By T. Christian Miller, Times Staff Writer

LAGO AGRIO, Ecuador ? When Texaco contractors showed up at Monica Torres' wood shack in the jungle, they said they had come to clean up the mess the company had left behind.

A pool of black oil sludge sat like a tar pit in her backyard, dumped by the company years earlier while drilling nearby. Company contractors trundled in a bulldozer, covered the pit with dirt and told her that it was clean.

But today, nearly a decade later, black gunk still oozes from the weed-covered mound when it rains. Water from the family's main source, a nearby stream laced with paisley rainbows of petroleum residue, makes her children vomit. Torres suffers from severe headaches.

"The crude is still there, alive," said Torres, 40, as one of her sons pushed a stick a few inches into the pit to reveal black ooze beneath the dirt. "They just covered it up and left."

Torres is one of thousands of Ecuadoreans who stand to benefit from a multibillion-dollar lawsuit alleging that Texaco's operations between 1972 and 1992 destroyed land, sickened residents and contributed to the demise of indigenous tribes. Oil company officials deny the charges, saying the operations had minimal impact.

The trial, begun this year in Ecuador, has resulted in the release of thousands of pages of previously confidential memos, studies and internal documents that reveal the inner workings of Texaco and its majority partner, the Ecuadorean state oil company, Petroecuador.

With U.S. and international oil companies now pushing deeper into Ecuador's virgin rain forest, a review of the documents, new studies, and interviews with current and former Texaco executives and Ecuadorean officials provide a portrait of how the search for oil can wreak havoc on a remote place and its people.

According to the interviews and documents:

Texaco dumped waste water directly into streams and jungle instead of using disposal methods safer for the environment and public health that became common in the United States during the 1970s and 1980s. Oil company officials regarded those methods as too expensive to be cost-effective in Ecuador.

The Ecuadorean government showed little concern about the environmental impact of Texaco's drilling operations, regularly cutting the budget for environmental programs.

Texaco issued favorable loans and work contracts, and occasionally withheld oil payments during its volatile and often contentious relationship with the government that was supposed to regulate its operations.
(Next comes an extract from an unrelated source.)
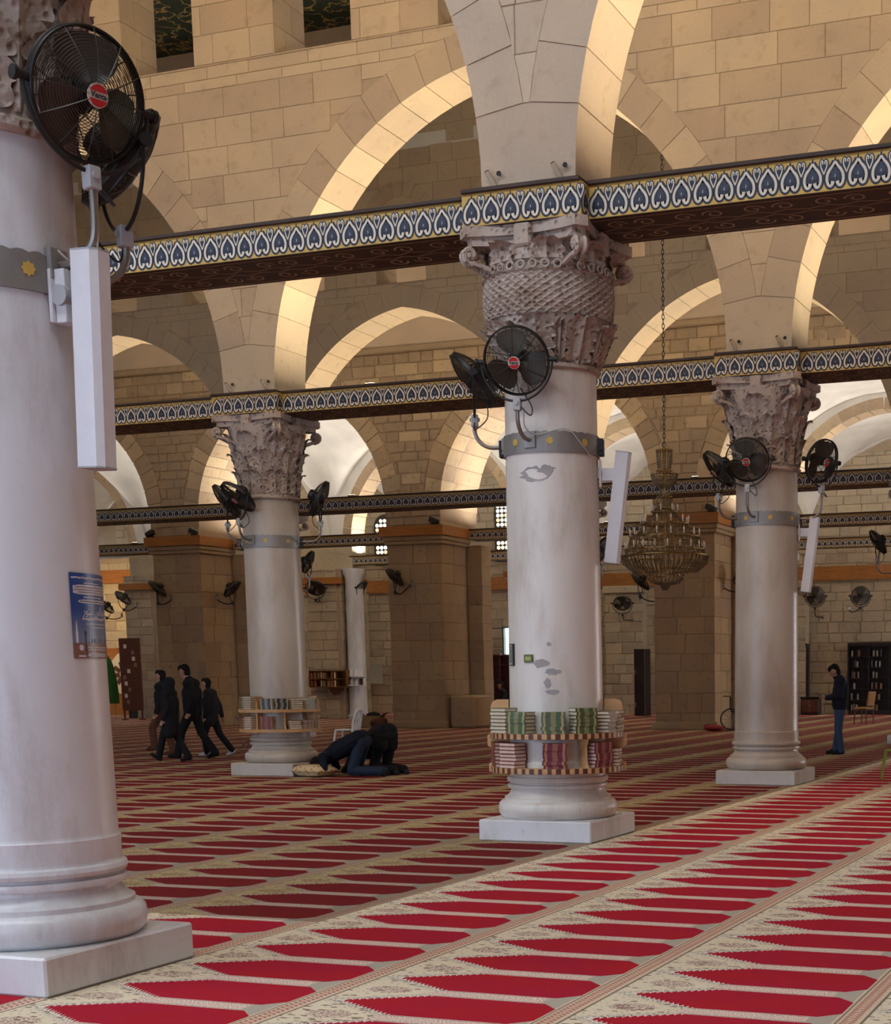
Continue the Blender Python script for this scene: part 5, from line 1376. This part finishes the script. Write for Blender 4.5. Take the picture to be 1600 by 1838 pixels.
wood_chair('wooden chair with tan back in front of the bookcase on the right', (-9.85, 45.6, 0), rad(160))
t = thing('armchair', 'dark armchair behind the central column', 'chair', (-23.2, 46.9, 0), rad(205))
m = MB(); m.bbox(-.3, .32, -.32, .32, .25, .48, .05); m.build('seat', BLACKP, t); m = MB(); m.M = T(-.3, 0, .3) @ RY(rad(-10)); m.bbox(-.08, .08, -.33, .33, 0, .62, .07); m.build('backrest', BLACKP, t)
for s_ in (-1, 1): m = MB(); m.bbox(-.3, .3, s_*.34-.05, s_*.34+.05, .2, .62, .04); m.build('armrest', BLACKP, t)
for sx in (-1, 1):
    for sy in (-1, 1): m = MB(); m.bbox(sx*.25-.03, sx*.25+.03, sy*.3-.03, sy*.3+.03, 0, .26, .005); m.build('leg', DKSTRIPE, t)
# folding table left of the left column shelf
t = thing('folding_table', 'small dark red folding table beside the left column shelf', 'table', (-19.75, 28.3, 0), rad(20)); MAR = m_plain('dark_red_lacquer', (.12, .03, .025), .4)
m = MB(); m.bbox(-.42, .42, -.25, .25, .68, .71, .006); m.build('tabletop', MAR, t)
for y in (-.22, .22):
    for s_ in (-1, 1): m = MB(); m.tube([(s_*.36, y, .68), (-s_*.36, y, .012)], .014, 6); m.build('leg', MAR, t)
m = MB(); m.cyl((.30, -.22, .12), (.30, .22, .12), .01, 6); m.cyl((-.30, -.22, .12), (-.30, .22, .12), .01, 6); m.build('stretcher', MAR, t)
t = thing('paper_box', 'small white box on the dark red folding table', 'box', (-19.55, 28.35, .7105), .3); m = MB(); m.bbox(-.09, .09, -.06, .06, 0, .10, .004); m.build('carton', CREAMP, t); m = MB(); m.bbox(-.093, .093, -.063, .063, .10, .125, .004); m.build('lid', CREAMP, t)
# cardboard box by the pier
CARD = m_plain('cardboard', (.26, .17, .08), .8)
t = thing('cardboard_box', 'open cardboard box of dark bundles at the foot of the pier', 'box', (-24.35, 41.0, 0), .25)
m = MB(); m.box(-.3, .3, -.24, -.225, 0, .36); m.box(-.3, .3, .225, .24, 0, .36); m.box(-.3, -.285, -.225, .225, 0, .36); m.box(.285, .3, -.225, .225, 0, .36); m.box(-.3, .3, -.24, .24, 0, .01); m.build('carton', CARD, t)
for s_, a_ in ((-1, 35), (1, -30)): m = MB(); m.M = T(s_*.3, 0, .36) @ RY(rad(a_)); m.box(min(0, s_*.18), max(0, s_*.18), -.23, .23, 0, .006); m.build('flap', CARD, t)
m = MB(); m.smooth = True; m.ball((0, .02, .34), .24, .18, .14); m.build('dark_bundle', CLOTH['charcoal'], t)
m = MB(); m.smooth = True; m.M = T(-23.72, 40.2, .16); m.ball((0, 0, 0), .26, .2, .16); m.ball((.15, .05, .05), .16, .15, .12); setp(m.build('cloth_bundle', CLOTH['brown']), 'dark cloth bundle beside the cardboard box', 'bundle')
# folded wheelchair behind the right column
t = thing('wheelchair', 'folded black wheelchair leaning by the pier behind the right column', 'wheelchair', (-12.45, 40.2, 0), rad(15))
for y in (-.10, .10):
    m = MB(); m.tube([(.29*math.cos(2*PI*k/28), y, .31+.29*math.sin(2*PI*k/28)) for k in range(28)], .018, 6, closed=True); w_ = m.build('wheel', BLACKP, t)
    m = MB(); [m.cyl((0, y, .31), (.28*math.cos(2*PI*k/10), y, .31+.28*math.sin(2*PI*k/10)), .003, 4) for k in range(10)]; m.build('spokes', STEEL, w_)
m = MB()
for y in (-.06, .06): m.tube(bez([(-.05, y, .95), (.0, y, .9), (.02, y, .55), (.3, y, .5), (.42, y, .12)], 5), .012, 6); m.cyl((.0, y, .3), (.05, y, .55), .012, 6); m.cyl((-.22, y, .95), (-.03, y, .94), .014, 6)
m.cyl((.3, -.08, .07), (.3, .08, .07), .07, 12); m.build('frame', BLACK, t); m = MB(); m.bbox(-.02, .3, -.07, .07, .50, .56, .02); m.bbox(-.04, .0, -.07, .07, .56, .92, .01); m.build('sling_seat', BLACKP, t)
m = MB(); m.smooth = True; m.M = T(-12.75, 39.55, .09); m.ball((0, 0, 0), .3, .18, .09); m.ball((-.15, .02, .04), .15, .14, .07); setp(m.build('red_cloth', m_plain('red_fabric', (.25, .02, .02), .8)), 'crumpled red cloth on the floor by the wheelchair', 'cloth')
# ------------------------------------------------------------------ bookcases and furniture along the back wall
DKCASE = m_wood('ebony_case', (.022, .013, .011), (.014, .008, .007), .4); BKC = [m_plain('book_back_%d' % i, c, .6) for i, c in enumerate(((.30, .27, .22), (.16, .14, .12), (.28, .14, .07), (.08, .10, .12), (.34, .30, .26), (.20, .07, .05)))]
def bookcase(label, x0, x1, y0, h, ncol, nrow, seed, front=.3, fill=.8):
    t = thing('bookcase', label, 'bookcase', ((x0+x1)/2, y0, 0)); w = x1-x0; d = front; rnd = random.Random(seed)
    m = MB(); m.box(-w/2, w/2, d-.02, d, 0, h); m.build('back_panel', DKCASE, t)
    m = MB(); m.bbox(-w/2-.03, w/2+.03, -.02, d, h-.06, h+.06, .01); m.build('top_cornice', DKCASE, t)
    m = MB(); m.bbox(-w/2, w/2, 0, d-.02, 0, .14, .005); m.build('base_board', DKCASE, t)
    cw = w/ncol; rh = (h-.2)/nrow
    for i in range(ncol+1): m = MB(); m.box(-w/2+i*cw-.03, -w/2+i*cw+.03, 0, d-.02, .14, h-.06); m.build('upright', DKCASE, t)
    for j in range(nrow+1): m = MB(); m.box(-w/2, w/2, .01, d-.02, .14+j*rh-.015, .14+j*rh+.015); m.build('shelf', DKCASE, t)
    ME = []
    for q in range(6):
        m = MB(); bw, bh, bd = rnd.uniform(.04, .08), rnd.uniform(.2, .27), .16; m.bbox(-bw/2, bw/2, 0, bd, 0, bh, .004); ME.append((m.mesh('volume', BKC[q]), bw))
    return t, cw, rh, ME, rnd, w
def fill_case(t, cw, rh, ME, rnd, w, ncol, nrow, lbl, dens=.75):
    for j in range(nrow):
        for i in range(ncol):
            x = -w/2+i*cw+.05; e = -w/2+(i+1)*cw-.05; n = 0
            while x < e and n < 3:
                k = rnd.randrange(6); me, bw = ME[k]; x += bw+rnd.uniform(.005, .12)
                if x > e: break
                if rnd.random() < dens:
                    o = place('volume', me, None, loc=(t.location.x+x-bw/2, t.location.y+.04, .14+j*rh+.016))
                    N8 = ('one', 'two', 'three', 'four', 'five', 'six', 'seven', 'eight')
                    setp(o, f'{("cream", "grey", "tan", "dark blue", "pale", "dark red")[k]} volume, {("first", "second", "third")[n]} in bay {N8[i]} of shelf {N8[j]} in {lbl}', 'book', 'volumes in '+lbl)
                n += 1
a_ = bookcase('black bookcase full of volumes behind the man with the phone', -12.62, -6.4, 55.55, 2.6, 8, 6, 3); fill_case(*a_, 8, 6, 'the wide case', .8)
a_ = bookcase('narrow black bookcase right behind the right column', -17.6, -14.2, 55.55, 2.6, 4, 6, 4); fill_case(*a_, 4, 6, 'the narrow case', .6)
t = thing('low_cabinet', 'low dark cabinet standing by the narrow bookcase', 'cabinet', (-13.95, 55.2, 0)); m = MB(); m.bbox(-.35, .35, -.18, .18, .0, .62, .01); m.build('body', DKCASE, t); m = MB(); m.bbox(-.38, .38, -.21, .2, .62, .67, .005); m.build('top', DKCASE, t)
for sx in (-1, 1): m = MB(); m.bbox(sx*.16-.15, sx*.16+.15, -.20, -.18, .1, .58, .004); d0 = m.build('door', DKSTRIPE, t); m = MB(); m.ball((sx*.03, -.205, .35), .014); m.build('knob', BRASS, d0)
t = thing('tall_cupboard', 'tall black cupboard left of the chandelier pier', 'cupboard', (-20.1, 53.6, 0)); m = MB(); m.bbox(-.24, .20, -.3, .3, 0, 2.5, .01); m.build('body', DKCASE, t)
for z0, z1 in ((.06, .78), (.84, 2.44)): m = MB(); m.bbox(-.22, .18, -.32, -.3, z0, z1, .006); d0 = m.build('door', DKCASE, t); m = MB(); m.bbox(-.2, -.17, -.34, -.32, (z0+z1)/2-.08, (z0+z1)/2+.08, .004); m.build('handle', STEEL, d0)
t = thing('maroon_rack', 'dark red shelving rack seen left of the central column', 'rack', (-27.3, 55.4, 0)); MR = m_plain('maroon_paint', (.10, .022, .022), .6)
m = MB(); m.box(-.65, .85, .25, .28, 0, 2.4); m.build('back_panel', MR, t)
for x in (-.65, -.15, .35, .85): m = MB(); m.box(x-.02, x+.02, -.05, .26, 0, 2.42); m.build('upright', MR, t)
for k in range(7): m = MB(); m.box(-.66, .86, -.05, .26, .05+k*.38, .08+k*.38); m.build('shelf', MR, t)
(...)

During the 20-year period, Texaco pumped 1.5 billion barrels of oil from Ecuador ? most of it bound for California markets. By the time the company pulled out, environmentalists estimated that Texaco had dumped more than 19 billion gallons of waste and spilled 16.8 million gallons of crude oil, 1 1/2 times the amount spilled by the oil tanker Exxon Valdez.

"Texaco took out the best and left its trash behind," said Mario Melo, who tracks the oil industry for the Center for Economic and Social Rights, a left-leaning think tank with an office in Quito, Ecuador's capital.